> _Written problem_: Wherever the string "mixc" appears in the listing, copy that line.

> _Source excerpt_:
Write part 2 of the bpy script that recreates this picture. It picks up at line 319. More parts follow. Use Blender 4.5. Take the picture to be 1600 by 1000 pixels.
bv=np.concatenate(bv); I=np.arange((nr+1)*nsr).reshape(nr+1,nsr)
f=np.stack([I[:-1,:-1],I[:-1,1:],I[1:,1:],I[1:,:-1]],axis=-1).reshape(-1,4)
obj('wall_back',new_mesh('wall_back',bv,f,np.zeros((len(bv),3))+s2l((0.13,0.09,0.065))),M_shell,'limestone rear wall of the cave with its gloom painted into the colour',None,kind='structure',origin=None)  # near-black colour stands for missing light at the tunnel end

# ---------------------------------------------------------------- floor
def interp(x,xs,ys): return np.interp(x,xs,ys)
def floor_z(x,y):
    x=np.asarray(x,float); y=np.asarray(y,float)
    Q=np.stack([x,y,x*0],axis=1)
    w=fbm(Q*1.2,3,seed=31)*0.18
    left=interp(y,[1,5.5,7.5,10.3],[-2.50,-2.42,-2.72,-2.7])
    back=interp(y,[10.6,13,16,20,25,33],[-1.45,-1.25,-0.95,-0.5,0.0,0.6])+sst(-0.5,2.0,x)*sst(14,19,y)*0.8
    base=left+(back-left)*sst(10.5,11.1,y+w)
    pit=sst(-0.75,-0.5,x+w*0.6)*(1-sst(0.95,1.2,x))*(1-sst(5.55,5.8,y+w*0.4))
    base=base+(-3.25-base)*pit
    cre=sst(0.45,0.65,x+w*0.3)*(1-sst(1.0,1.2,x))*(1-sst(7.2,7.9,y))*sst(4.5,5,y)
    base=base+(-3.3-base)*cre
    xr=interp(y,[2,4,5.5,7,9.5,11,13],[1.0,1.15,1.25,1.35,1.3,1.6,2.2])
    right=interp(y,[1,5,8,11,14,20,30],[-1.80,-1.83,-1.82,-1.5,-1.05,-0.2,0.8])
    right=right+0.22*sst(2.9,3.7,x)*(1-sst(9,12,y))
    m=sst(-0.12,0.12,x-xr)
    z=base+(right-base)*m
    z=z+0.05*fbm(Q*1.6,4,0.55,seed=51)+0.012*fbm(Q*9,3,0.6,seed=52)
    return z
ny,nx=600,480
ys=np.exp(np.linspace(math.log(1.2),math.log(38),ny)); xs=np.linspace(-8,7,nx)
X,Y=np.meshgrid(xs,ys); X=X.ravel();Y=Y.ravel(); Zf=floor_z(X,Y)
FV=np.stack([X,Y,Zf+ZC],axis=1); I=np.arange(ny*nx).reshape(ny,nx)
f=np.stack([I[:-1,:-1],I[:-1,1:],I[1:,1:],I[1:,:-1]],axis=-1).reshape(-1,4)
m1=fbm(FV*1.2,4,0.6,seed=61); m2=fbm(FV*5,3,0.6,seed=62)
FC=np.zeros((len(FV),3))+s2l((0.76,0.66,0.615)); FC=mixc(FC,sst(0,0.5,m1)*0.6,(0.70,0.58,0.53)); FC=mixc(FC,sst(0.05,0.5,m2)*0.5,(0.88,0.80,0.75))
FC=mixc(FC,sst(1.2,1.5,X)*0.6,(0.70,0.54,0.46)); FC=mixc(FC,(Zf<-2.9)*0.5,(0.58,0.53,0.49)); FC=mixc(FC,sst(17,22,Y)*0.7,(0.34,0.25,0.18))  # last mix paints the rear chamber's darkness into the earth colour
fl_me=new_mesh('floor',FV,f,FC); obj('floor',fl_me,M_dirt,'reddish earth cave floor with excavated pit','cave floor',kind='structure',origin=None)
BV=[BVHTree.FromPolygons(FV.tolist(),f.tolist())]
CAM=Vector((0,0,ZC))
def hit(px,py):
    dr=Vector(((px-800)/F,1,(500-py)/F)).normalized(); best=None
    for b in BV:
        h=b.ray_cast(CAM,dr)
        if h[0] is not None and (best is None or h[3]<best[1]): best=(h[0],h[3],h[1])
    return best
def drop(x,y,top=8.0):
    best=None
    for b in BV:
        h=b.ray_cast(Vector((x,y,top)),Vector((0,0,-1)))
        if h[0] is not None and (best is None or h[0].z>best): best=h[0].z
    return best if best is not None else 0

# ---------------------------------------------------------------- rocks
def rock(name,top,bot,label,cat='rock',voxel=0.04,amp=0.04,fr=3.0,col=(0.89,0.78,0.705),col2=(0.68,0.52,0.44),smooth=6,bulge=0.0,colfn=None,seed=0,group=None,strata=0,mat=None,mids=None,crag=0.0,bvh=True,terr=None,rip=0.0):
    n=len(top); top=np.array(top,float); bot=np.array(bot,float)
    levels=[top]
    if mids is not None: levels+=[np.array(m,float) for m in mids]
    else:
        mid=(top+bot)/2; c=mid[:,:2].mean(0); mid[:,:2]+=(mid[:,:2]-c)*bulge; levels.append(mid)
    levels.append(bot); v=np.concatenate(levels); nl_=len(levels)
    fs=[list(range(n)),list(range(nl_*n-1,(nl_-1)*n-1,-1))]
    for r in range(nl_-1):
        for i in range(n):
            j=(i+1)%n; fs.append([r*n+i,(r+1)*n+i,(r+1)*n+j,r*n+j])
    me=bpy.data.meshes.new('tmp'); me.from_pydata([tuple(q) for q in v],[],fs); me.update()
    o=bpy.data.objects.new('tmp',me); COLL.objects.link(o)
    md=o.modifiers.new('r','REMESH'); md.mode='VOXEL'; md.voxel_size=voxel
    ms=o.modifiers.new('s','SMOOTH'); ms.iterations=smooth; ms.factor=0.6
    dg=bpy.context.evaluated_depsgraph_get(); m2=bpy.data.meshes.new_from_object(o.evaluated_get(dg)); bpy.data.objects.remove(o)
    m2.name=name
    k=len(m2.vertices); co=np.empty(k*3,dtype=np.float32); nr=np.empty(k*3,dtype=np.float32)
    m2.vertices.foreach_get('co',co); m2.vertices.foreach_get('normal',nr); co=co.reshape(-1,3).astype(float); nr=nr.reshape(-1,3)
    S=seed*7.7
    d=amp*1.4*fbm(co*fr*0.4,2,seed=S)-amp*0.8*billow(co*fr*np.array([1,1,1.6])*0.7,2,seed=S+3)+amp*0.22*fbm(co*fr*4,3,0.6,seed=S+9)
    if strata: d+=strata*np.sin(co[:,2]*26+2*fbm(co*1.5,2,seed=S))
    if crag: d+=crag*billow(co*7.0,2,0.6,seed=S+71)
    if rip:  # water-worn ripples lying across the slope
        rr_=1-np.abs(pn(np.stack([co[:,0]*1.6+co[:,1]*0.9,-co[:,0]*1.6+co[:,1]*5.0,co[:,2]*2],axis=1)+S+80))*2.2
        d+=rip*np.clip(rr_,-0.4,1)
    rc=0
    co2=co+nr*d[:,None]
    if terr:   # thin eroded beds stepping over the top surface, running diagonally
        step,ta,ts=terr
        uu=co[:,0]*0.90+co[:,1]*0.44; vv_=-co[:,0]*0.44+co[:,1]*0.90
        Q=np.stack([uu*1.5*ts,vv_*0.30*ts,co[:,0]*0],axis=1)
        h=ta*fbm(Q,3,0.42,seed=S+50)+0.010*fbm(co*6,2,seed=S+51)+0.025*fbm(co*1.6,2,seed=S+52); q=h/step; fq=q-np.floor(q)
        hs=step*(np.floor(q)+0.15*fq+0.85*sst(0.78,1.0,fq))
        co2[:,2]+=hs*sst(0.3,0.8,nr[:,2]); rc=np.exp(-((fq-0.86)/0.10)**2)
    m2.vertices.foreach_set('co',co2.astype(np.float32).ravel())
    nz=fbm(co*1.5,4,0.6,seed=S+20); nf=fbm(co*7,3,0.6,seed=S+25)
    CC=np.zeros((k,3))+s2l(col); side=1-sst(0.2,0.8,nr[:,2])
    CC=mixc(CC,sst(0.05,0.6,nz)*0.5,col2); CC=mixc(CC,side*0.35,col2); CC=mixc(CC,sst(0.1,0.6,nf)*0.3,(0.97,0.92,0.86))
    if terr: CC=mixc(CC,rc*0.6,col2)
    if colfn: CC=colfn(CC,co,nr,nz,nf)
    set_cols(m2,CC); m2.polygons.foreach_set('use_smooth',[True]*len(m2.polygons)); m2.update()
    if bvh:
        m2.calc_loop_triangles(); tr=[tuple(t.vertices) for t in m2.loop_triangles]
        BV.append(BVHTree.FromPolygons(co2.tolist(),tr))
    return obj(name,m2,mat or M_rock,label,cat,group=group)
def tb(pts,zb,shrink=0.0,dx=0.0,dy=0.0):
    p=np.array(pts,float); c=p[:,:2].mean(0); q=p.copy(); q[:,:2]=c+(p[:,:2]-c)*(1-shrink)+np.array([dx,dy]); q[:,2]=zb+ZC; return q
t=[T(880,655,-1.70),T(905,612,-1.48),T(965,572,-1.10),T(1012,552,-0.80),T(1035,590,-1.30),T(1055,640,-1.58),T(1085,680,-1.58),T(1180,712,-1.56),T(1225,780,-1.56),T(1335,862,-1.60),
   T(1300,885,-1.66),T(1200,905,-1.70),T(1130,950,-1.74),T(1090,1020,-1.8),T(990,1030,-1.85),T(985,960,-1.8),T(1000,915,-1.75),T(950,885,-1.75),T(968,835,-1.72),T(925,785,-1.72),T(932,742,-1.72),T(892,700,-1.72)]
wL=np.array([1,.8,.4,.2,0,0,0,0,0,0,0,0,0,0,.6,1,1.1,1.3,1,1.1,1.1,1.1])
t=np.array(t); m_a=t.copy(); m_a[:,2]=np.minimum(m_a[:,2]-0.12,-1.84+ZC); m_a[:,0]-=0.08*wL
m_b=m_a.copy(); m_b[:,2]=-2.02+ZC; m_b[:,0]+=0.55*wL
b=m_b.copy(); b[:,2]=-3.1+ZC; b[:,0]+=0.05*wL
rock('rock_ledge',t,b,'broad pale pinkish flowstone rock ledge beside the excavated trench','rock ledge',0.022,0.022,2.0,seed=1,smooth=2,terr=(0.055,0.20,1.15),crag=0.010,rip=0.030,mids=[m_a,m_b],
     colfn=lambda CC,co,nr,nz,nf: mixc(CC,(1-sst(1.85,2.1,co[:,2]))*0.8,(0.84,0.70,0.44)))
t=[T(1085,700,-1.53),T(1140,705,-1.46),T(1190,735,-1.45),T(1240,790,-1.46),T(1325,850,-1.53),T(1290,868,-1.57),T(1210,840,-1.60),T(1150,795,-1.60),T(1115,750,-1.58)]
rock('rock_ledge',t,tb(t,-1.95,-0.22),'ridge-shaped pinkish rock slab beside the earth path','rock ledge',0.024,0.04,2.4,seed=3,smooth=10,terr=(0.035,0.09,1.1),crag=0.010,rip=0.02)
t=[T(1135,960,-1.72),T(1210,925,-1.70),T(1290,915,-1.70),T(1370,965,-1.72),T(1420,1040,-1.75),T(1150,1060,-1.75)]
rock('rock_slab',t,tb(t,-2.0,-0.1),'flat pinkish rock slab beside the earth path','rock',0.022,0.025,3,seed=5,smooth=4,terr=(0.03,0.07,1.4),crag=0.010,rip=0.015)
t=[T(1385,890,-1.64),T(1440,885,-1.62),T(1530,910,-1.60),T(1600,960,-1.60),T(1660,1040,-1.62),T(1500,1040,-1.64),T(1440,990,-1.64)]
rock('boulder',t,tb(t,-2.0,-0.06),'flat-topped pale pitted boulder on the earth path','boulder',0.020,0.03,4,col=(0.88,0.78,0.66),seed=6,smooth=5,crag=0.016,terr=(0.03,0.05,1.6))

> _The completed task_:
FC=np.zeros((len(FV),3))+s2l((0.76,0.66,0.615)); FC=mixc(FC,sst(0,0.5,m1)*0.6,(0.70,0.58,0.53)); FC=mixc(FC,sst(0.05,0.5,m2)*0.5,(0.88,0.80,0.75))
FC=mixc(FC,sst(1.2,1.5,X)*0.6,(0.70,0.54,0.46)); FC=mixc(FC,(Zf<-2.9)*0.5,(0.58,0.53,0.49)); FC=mixc(FC,sst(17,22,Y)*0.7,(0.34,0.25,0.18))  # last mix paints the rear chamber's darkness into the earth colour
    CC=mixc(CC,sst(0.05,0.6,nz)*0.5,col2); CC=mixc(CC,side*0.35,col2); CC=mixc(CC,sst(0.1,0.6,nf)*0.3,(0.97,0.92,0.86))
    if terr: CC=mixc(CC,rc*0.6,col2)
     colfn=lambda CC,co,nr,nz,nf: mixc(CC,(1-sst(1.85,2.1,co[:,2]))*0.8,(0.84,0.70,0.44)))